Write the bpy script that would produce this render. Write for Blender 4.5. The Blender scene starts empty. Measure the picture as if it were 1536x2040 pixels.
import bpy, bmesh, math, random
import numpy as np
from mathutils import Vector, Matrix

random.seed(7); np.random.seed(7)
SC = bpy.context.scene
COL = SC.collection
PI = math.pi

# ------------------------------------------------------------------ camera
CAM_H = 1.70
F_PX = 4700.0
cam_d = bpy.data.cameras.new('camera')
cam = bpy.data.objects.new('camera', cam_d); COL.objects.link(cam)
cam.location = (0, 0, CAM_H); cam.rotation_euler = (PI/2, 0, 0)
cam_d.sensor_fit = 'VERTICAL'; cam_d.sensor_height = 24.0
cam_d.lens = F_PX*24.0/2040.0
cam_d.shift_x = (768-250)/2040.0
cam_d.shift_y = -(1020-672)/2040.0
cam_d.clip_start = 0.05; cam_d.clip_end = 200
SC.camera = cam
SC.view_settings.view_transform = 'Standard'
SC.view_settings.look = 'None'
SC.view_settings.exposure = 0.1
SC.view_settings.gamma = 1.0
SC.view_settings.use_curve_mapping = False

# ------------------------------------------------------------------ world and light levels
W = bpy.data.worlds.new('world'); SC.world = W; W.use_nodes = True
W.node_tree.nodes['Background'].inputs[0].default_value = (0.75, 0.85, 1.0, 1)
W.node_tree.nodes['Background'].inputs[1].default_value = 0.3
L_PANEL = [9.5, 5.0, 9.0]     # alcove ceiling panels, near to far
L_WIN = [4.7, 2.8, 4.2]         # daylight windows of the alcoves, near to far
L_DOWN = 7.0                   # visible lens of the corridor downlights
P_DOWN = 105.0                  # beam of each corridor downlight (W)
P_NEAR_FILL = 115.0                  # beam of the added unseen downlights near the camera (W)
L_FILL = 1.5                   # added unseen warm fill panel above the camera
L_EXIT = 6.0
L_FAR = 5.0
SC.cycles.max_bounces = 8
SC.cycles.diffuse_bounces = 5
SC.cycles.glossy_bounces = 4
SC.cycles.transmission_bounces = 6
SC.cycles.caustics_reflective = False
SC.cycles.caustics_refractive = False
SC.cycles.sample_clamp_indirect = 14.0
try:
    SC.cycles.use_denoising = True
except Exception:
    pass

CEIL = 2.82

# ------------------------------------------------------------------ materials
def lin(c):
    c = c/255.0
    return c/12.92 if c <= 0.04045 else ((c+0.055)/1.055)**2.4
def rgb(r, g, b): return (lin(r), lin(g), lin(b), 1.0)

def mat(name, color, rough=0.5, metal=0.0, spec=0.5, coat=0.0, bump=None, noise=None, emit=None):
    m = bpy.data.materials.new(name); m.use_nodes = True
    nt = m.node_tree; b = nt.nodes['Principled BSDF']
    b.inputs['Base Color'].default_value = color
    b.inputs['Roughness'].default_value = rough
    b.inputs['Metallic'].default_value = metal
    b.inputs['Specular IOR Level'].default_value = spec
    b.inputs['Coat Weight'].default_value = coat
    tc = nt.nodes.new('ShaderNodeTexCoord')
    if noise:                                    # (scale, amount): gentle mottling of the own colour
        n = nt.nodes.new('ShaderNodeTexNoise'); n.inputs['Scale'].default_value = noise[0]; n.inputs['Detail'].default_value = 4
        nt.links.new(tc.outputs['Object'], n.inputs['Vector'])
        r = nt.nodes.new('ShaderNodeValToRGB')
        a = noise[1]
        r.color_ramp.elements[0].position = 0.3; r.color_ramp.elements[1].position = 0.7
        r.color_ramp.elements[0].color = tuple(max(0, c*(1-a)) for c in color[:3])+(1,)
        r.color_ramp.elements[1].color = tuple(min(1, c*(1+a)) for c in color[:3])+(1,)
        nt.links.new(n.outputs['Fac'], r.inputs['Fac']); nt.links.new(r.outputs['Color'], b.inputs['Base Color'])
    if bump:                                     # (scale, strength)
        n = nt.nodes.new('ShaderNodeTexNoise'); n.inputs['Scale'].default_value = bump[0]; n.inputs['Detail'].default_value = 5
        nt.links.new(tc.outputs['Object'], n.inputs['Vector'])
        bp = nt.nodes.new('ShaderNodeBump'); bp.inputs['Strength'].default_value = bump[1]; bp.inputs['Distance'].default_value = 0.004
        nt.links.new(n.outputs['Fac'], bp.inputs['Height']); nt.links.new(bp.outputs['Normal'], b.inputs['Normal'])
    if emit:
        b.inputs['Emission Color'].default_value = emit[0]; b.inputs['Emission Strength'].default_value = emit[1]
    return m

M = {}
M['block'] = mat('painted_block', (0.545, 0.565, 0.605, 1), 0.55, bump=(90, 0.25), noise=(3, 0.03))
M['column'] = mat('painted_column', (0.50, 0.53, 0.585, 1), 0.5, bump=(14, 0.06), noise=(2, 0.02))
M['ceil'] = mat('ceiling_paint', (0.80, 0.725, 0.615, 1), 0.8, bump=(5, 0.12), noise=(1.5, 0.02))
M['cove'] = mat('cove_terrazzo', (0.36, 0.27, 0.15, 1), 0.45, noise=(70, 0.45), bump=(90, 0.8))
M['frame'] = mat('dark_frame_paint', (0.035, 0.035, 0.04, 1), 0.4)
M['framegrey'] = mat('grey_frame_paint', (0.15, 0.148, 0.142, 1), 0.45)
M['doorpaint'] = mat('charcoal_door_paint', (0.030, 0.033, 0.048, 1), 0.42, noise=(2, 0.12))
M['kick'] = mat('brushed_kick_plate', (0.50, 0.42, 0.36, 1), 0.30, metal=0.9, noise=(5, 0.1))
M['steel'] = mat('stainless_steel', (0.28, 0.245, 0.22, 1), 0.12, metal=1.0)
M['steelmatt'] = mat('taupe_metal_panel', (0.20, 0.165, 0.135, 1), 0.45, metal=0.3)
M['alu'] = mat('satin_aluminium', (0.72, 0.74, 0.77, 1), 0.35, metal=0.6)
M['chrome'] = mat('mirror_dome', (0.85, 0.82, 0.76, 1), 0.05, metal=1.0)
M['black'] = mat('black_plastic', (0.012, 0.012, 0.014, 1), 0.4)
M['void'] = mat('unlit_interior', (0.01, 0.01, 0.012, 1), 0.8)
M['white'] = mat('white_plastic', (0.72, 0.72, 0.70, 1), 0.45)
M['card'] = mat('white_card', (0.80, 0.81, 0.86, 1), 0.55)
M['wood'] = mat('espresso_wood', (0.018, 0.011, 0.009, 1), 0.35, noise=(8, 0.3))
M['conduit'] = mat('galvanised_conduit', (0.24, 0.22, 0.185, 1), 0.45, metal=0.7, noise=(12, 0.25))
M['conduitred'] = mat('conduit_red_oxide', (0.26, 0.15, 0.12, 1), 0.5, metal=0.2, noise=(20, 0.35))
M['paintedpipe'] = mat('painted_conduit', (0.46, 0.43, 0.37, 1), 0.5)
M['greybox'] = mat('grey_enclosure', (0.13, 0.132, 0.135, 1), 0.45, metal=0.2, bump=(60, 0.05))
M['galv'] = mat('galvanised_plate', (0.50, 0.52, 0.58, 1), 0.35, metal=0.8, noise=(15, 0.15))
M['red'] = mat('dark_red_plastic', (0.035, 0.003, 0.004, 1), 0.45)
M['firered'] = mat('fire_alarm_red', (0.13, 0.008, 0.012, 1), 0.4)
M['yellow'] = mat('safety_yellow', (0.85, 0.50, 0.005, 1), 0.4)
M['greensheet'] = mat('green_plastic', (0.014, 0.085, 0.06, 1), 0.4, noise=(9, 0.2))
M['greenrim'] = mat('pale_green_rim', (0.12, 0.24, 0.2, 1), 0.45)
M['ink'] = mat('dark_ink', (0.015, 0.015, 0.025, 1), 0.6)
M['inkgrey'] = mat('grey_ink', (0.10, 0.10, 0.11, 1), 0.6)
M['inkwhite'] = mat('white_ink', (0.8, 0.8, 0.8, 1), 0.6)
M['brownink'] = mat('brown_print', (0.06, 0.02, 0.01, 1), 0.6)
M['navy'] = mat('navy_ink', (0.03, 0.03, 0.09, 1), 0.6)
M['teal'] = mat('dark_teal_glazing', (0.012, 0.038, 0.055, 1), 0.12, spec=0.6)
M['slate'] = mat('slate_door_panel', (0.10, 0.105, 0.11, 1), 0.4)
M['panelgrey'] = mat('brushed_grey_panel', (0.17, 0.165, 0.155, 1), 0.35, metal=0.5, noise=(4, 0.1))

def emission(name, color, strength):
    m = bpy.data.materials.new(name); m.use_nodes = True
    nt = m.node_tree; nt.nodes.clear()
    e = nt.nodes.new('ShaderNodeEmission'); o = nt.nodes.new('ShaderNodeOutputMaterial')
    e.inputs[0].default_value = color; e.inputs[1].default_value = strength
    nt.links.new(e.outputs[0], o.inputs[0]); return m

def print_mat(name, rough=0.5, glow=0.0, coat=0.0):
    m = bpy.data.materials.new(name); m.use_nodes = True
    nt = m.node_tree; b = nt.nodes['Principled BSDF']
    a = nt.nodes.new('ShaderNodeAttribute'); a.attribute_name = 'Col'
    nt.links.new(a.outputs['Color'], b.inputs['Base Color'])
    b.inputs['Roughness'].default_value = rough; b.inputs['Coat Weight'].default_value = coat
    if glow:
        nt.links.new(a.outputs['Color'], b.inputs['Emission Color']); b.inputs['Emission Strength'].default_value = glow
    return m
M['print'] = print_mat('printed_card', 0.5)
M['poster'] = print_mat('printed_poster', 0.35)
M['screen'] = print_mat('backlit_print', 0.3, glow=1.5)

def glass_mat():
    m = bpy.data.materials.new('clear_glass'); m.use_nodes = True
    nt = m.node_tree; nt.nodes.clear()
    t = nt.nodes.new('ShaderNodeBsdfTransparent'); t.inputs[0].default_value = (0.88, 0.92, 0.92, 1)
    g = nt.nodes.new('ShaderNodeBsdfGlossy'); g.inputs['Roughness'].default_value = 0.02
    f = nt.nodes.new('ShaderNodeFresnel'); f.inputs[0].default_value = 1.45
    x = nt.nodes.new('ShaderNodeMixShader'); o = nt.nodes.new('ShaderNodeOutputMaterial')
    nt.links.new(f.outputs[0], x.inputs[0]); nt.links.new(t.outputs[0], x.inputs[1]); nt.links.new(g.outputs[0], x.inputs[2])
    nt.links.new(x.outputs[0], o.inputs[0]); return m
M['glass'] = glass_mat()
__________
§ YOUR GOAL
Starting at the first line of the data above, please restate word for word every line up to and including the one that holds "PI = math.pi", and add nothing else.

§ EXERCISE OUTPUT
Write the bpy script that would produce this render. Write for Blender 4.5. The Blender scene starts empty. Measure the picture as if it were 1536x2040 pixels.
import bpy, bmesh, math, random
import numpy as np
from mathutils import Vector, Matrix

random.seed(7); np.random.seed(7)
SC = bpy.context.scene
COL = SC.collection
PI = math.pi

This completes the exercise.